Forums today are spaces for men to enjoy clothes and consumption without their masculinity being tainted by fashion’s perceived femininity. They’re not only useful for finding information, but also the activities that generally come with shopping for clothes. In the physical world, women often shop together and rely on each other’s opinions in order to make better choices. They’ll ask for a friend’s advice on an outfit or whether an item is worth buying. In this sense, shopping isn’t just necessary for acquiring things; it’s also a social activity.
For many heterosexual men, shopping for clothes as a group raises too many anxieties. But feedback is useful, so the activity goes online. At StyleForum, men post photos of themselves for feedback to get opinions on how they look. There’s also a thread titled “Should I Buy,” which is essentially the online version pulling something off the rack and getting your friend’s opinion. By doing this anonymously, however, with heads cropped and faces blurred, heterosexual men can feel more at ease about their behavior. At some point, no gendered language can cover up the fact that you’re asking people to check out your outfit, so hiding your face will have to do.
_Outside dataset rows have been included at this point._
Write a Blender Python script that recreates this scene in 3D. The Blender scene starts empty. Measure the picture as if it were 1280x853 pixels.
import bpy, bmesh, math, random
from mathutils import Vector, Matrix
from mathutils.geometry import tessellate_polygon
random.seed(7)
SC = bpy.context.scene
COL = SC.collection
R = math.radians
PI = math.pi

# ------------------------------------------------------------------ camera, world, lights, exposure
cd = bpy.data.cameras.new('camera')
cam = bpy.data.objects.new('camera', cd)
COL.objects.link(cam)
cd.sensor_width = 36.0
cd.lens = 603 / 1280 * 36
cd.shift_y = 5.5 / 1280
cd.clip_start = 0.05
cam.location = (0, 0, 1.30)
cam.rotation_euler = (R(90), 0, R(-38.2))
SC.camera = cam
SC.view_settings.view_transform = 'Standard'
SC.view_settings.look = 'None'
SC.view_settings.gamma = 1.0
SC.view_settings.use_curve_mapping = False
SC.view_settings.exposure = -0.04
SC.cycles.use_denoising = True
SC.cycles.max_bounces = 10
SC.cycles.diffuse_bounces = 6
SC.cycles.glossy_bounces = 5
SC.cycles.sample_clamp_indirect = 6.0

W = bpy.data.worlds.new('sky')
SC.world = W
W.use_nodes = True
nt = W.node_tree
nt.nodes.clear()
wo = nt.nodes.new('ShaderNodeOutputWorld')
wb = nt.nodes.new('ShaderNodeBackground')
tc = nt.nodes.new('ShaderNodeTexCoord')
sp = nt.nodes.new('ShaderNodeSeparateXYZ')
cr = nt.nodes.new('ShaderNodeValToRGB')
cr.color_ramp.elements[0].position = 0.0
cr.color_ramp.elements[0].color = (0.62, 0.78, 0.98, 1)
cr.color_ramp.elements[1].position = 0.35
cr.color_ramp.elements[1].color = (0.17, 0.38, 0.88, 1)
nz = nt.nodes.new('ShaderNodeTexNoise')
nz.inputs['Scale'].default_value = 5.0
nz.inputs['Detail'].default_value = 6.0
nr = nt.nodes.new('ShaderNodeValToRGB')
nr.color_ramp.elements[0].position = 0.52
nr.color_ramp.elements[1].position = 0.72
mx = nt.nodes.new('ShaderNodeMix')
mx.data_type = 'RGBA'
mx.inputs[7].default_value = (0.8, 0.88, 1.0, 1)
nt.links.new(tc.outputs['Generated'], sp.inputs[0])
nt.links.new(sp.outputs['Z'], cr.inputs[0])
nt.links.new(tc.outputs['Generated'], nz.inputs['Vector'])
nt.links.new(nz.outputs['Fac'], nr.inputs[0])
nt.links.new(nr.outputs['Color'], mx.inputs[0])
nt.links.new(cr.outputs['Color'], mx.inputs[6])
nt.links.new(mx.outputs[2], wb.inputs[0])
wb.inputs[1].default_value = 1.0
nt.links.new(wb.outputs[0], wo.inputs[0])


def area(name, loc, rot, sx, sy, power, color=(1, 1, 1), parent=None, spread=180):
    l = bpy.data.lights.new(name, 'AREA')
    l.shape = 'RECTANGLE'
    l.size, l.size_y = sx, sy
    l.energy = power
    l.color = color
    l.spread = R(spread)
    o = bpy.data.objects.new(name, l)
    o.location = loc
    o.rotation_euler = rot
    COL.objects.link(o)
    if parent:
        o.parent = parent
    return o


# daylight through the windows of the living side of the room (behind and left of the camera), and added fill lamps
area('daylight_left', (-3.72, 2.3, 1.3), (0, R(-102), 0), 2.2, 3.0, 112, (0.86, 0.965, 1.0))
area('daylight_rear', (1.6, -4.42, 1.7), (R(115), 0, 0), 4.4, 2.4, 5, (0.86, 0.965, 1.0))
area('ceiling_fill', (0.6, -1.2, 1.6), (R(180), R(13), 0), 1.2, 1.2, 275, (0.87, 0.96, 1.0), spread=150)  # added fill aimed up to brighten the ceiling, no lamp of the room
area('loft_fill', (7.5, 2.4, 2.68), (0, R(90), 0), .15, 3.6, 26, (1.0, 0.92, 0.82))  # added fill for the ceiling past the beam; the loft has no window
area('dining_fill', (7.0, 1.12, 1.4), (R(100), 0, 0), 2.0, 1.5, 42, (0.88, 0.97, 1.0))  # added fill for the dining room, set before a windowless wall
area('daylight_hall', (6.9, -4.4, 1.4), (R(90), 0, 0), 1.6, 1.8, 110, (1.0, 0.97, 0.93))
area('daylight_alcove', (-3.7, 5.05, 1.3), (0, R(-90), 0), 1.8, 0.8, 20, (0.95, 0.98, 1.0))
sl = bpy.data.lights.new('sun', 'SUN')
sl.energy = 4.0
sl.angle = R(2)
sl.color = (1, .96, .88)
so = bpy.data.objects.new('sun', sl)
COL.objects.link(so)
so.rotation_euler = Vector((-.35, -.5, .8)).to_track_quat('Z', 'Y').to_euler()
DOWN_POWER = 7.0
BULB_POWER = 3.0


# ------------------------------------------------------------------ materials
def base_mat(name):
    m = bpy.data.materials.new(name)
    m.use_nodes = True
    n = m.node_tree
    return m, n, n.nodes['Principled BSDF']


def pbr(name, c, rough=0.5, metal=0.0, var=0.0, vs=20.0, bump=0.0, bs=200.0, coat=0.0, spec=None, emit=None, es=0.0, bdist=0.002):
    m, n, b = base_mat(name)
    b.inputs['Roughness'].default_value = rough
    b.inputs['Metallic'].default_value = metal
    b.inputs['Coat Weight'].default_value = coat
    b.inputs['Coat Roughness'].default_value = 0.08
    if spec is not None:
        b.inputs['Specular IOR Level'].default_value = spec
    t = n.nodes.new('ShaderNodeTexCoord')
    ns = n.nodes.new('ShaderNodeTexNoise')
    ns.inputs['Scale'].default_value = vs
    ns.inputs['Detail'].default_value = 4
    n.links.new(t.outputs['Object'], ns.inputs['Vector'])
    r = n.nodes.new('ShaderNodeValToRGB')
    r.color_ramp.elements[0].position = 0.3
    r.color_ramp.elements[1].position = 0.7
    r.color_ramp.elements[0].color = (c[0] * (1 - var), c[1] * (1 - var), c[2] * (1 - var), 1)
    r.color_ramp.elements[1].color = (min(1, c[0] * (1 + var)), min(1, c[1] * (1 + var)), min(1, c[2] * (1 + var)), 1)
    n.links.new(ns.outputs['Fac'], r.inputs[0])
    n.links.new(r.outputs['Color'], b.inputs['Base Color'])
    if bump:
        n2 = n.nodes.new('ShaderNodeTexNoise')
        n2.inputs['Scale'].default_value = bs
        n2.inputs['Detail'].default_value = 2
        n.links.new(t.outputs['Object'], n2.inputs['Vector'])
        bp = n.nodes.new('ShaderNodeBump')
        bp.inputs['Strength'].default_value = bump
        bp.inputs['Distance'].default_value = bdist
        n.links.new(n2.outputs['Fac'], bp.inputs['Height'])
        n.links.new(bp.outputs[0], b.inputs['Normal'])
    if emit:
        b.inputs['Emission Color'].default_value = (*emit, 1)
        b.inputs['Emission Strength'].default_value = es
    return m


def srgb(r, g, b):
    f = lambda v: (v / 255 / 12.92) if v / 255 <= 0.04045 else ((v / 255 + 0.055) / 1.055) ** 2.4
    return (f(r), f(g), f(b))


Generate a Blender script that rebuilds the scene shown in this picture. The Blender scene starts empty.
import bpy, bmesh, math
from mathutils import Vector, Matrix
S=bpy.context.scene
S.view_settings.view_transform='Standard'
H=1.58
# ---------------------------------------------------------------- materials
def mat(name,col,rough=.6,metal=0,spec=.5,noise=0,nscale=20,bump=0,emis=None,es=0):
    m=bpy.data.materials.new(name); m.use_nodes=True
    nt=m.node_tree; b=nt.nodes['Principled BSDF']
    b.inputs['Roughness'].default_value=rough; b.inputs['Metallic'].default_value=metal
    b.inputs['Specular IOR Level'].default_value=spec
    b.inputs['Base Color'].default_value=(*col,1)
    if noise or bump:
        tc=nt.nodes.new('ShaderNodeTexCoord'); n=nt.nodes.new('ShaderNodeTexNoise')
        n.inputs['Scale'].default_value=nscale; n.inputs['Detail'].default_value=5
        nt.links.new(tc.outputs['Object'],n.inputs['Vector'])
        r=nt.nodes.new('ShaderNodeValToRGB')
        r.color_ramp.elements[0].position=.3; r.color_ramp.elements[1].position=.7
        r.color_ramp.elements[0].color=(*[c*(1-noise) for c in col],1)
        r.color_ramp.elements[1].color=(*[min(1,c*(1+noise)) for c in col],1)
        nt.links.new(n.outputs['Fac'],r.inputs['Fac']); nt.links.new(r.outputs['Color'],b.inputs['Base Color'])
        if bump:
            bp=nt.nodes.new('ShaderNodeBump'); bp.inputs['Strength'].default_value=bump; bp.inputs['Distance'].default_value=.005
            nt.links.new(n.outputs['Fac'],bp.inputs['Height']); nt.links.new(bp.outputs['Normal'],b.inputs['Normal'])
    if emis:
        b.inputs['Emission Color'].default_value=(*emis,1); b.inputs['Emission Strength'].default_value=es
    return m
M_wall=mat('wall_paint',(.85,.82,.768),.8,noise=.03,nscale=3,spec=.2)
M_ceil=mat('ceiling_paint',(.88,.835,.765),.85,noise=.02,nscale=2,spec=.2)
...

It’s easy to get down on this as an example of homophobia, but as Weiner notes in his essay, online menswear communities have made fashion more democratic and participatory. With rare exceptions, most heterosexual participants are very inclusive — they’re just anxious about their own identities. And by making fashion forums feel more welcoming, a whole new wave of people can start enjoying what they wear. It’s important to remember that, before fashion went online, this industry wasn’t known for its inclusivity. Fashion was for the young, handsome, and most of all, very rich. Today, almost anyone can go online to get style advice — men of nearly every body shape, age, and economic class. If you give gender anxious men a little cover, they’re more than happy to support their peers. As ever, today is the best time in fashion, and tomorrow will be better still.